Inoue's Project: “This book attempts to theorize and illustrate an antiracist writing assessment "My tendency is to have a larger ecological purpose-product established in the ecology, one that fits my antiracist agenda. In order to confront any racism, students should experience a problematizing of theory for the college writing classroom by theorizing writing assessment as an ecology, a complex system made up of several interconnected elements.”


Key Concept: White Racial Habitus (extending Bordieu)





"Invisible, “unraced” individuality, non-political, and it simultaneously defines and denies difference. White racial habitus often leads to racist effects in the classroom. Its terminology is increasingly covert" (50).

...But habitus also invites us to consider ecology. Ecology (and Sangha-community) as metaphor for the classroom.

Ecology as a metaphor allows for a simultaneous recognition of individual students' backgrounds and capabilities while understanding that students always operate within broader systems including the classroom and university. Ecology recognizes that were are all products and producers of our educational environments.

Pedagogical heuristic: LABOR BASED GRADING CONTRACTS

Principle One: "How much labor you do is more important to your learning and growth as a reader and writer than the quality of your writing. Their existential writing assessment situations as racialized situations."

The bulwark of Inoue's practice is a movement toward involving students in their assessment and basing course grades on the effort and labor that they put into the class, not necessarily the composition the produce. This is a way of circumventing assessment that holds all work to standards which are usually developed (unknowingly) from white racial habitus.

And my personal connection:

My family name, two generations ago, is also Inoue. Despite identifying a multi-racial and of Japanese American heritage, Inoue only mentions the internment of American citizens of Japanese ancestry during World War II once (semi)-directly and once suggestively in the entire book.

My maternal grandmother, Gloria Kazuko Inoue, spent nearly three years of her life as a high school-aged girl incarcerated in the internment camp at Tule Lake, California. (1942-1945)

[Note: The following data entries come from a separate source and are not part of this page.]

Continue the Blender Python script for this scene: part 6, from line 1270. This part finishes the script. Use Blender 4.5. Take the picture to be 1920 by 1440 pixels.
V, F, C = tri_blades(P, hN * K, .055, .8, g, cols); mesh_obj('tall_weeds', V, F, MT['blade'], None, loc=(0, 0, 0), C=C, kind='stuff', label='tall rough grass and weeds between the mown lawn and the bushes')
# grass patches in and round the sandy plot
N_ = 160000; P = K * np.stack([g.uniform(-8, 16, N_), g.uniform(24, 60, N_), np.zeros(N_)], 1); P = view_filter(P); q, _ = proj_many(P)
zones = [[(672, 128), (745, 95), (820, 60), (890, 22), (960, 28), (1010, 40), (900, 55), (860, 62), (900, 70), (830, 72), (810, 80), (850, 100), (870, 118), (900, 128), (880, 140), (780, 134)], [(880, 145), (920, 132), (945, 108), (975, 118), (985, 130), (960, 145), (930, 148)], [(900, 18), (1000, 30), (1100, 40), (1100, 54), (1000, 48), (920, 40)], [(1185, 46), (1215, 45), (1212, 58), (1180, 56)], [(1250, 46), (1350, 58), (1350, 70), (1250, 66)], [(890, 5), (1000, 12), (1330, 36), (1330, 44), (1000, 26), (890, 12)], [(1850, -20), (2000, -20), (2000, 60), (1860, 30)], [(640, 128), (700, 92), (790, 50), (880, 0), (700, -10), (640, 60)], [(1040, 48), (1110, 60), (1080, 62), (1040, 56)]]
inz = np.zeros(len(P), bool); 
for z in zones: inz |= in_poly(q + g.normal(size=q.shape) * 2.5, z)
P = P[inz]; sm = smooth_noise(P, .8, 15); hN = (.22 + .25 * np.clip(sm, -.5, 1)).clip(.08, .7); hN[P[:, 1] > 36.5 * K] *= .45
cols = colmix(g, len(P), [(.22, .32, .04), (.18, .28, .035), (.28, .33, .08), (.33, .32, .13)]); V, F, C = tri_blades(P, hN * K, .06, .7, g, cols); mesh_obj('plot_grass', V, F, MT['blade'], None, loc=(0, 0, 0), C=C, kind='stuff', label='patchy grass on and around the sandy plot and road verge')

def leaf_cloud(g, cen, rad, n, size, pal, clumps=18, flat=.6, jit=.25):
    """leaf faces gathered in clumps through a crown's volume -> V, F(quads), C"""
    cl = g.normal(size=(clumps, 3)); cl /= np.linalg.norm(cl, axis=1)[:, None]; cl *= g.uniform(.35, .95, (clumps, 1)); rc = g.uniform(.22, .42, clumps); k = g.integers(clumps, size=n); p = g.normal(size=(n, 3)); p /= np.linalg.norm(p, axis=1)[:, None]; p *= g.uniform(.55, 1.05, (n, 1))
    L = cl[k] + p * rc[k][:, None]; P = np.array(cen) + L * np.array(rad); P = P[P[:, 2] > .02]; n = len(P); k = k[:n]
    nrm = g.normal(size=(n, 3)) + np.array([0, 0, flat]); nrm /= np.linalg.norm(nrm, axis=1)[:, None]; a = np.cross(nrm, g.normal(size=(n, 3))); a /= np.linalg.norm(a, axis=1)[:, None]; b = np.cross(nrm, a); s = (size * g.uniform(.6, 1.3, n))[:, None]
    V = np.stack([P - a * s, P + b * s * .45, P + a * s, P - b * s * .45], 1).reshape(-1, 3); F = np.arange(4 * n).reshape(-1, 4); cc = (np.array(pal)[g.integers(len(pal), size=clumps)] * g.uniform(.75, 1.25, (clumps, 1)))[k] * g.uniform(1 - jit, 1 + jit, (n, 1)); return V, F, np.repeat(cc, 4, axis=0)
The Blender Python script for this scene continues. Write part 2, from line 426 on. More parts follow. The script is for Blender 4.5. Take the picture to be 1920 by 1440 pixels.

Several years ago, I was helping clean out my grandparents home and came across a small brown booklet with a handwritten label reading "Autograph." It's about the size of a large check book and is bound with a folded metal clasp. Inside are pages of recycled paper. On the pages are farewell wishes and autographs that my grandmother's friends wrote to her when they were all released from the camp in 1945. It reads a lot like a high school yearbook, and in some ways, for her it was. Some of the handwriting is in English and some is in Japanese. One striking page includes a sketch of Mount Shasta (visible from the camp), text in Japanese, and in quoted English the phrase "Where there is a will there's a way."

While I've kept this booklet packed away, this course in computers and composition and reading Inoue's book prompted me to take digital photos to archive the book. The cover page and page mentioned are attached below and photos of the pages are viewable here.

I see this as an example of antiracist (multimodal) composition given the resources that were available in an environment imbued with heavy white racial habitus. The Japanese term, "Gaman" is roughly translated as "perseverance" and  more carefully as " patience, tolerance, and suffering through the unbearable stoically while maintaining dignity." Gaman was a common term people mentioned in the camps as way to encourage one another through a political ecology that none of them chose; it sets the bar for labor-based contracts unfathomably high. And yet so much of their composed and embodied experience has been forgotten.  

Cover of a hand-constructed booklet of farewell writings from Tule Lake Internment Camp (1945)

A page from the booklet "Autograph" written in Japanese and English with a sketch of Mount Shasta. (1945).